UCLA

In recent years, research in wireless sensor networks (WSNs) has made significant strides, facilitating a variety of applications in the Internet of Things, health, environmental monitoring, and military. Advances in wireless routing and delay tolerance design allow WSNs to achieve data acquisition in networking scenarios with intermittent link and time varying bandwidth. Creative power saving schemes were also developed to allow WSN nodes periodically power down. These advances allow researchers to deploy WSNs in a variety of challenging environments that have limited communication bandwidth with harsh channel dynamics, long delay, and high deployment costs. One such environment is under the ocean, where unconventional types of propagation medium such as acoustics and optics are the only viable types of communication medium.

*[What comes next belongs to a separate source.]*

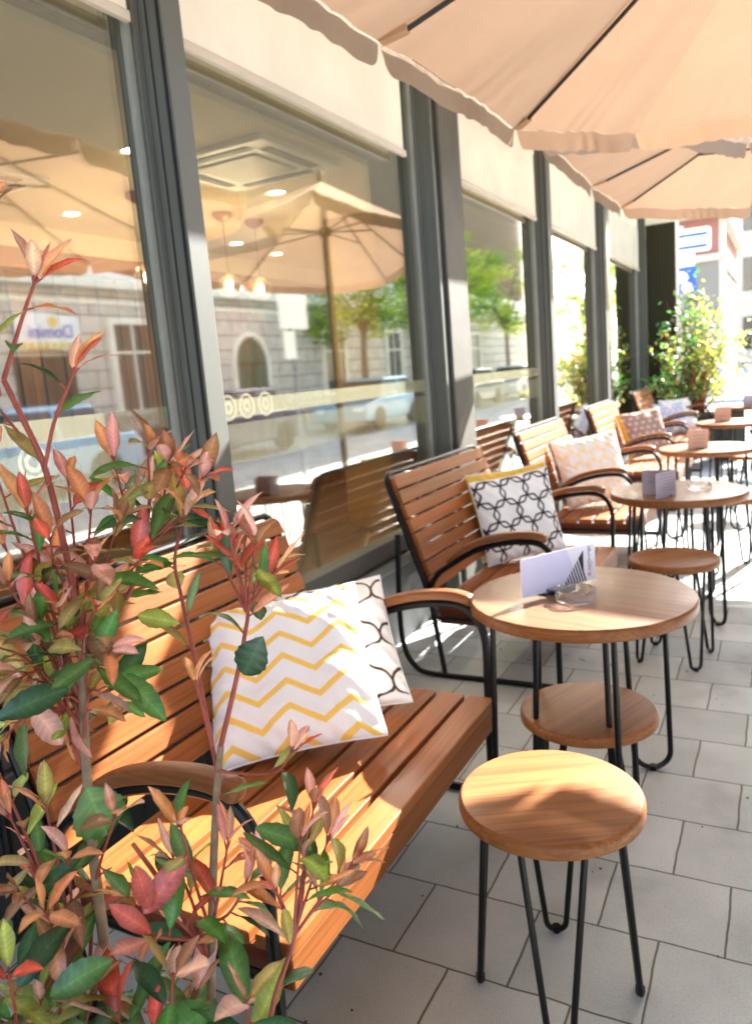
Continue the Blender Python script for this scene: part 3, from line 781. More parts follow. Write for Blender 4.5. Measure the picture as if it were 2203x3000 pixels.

This dissertation describes the design, implementation, and various other aspects of an underwater WSN system using software defined networking (SDN) principles that can be deployed on the ocean floor for purposes ranging from ocean exploration and oil drilling needs to search and rescue missions and military interests. The system consists of a flock of Autonomous Underwater Vehicles (AUVs) acting as mobile WS nodes and primarily relies on a centralized SDN controller doubling as the information hub and recharging station for the AUVs. We address systematic issues related to AUV deployment and networking, including power consumption, data transfer, and channel contention. To limit power consumption, we design two neighbor discovery methods that allow AUVs to turn off their radios and thus save power. For data transfer among nodes and channel contention, we explore the idea of delay-tolerant networking (DTN) and study various acoustic media access control schemes. We also develop a new underwater acoustic MAC protocol that maximizes throughput in good channel conditions and data transfer reliability in bad channel conditions. Simulations and experiments show that our protocol greatly outperforms existing underwater acoustic protocols in both speed and reliability. Along the process, we create and expand a public testbed allowing researchers to run underwater networking experiments in a water tank, in an emulator, and even in the open water for more realistic settings.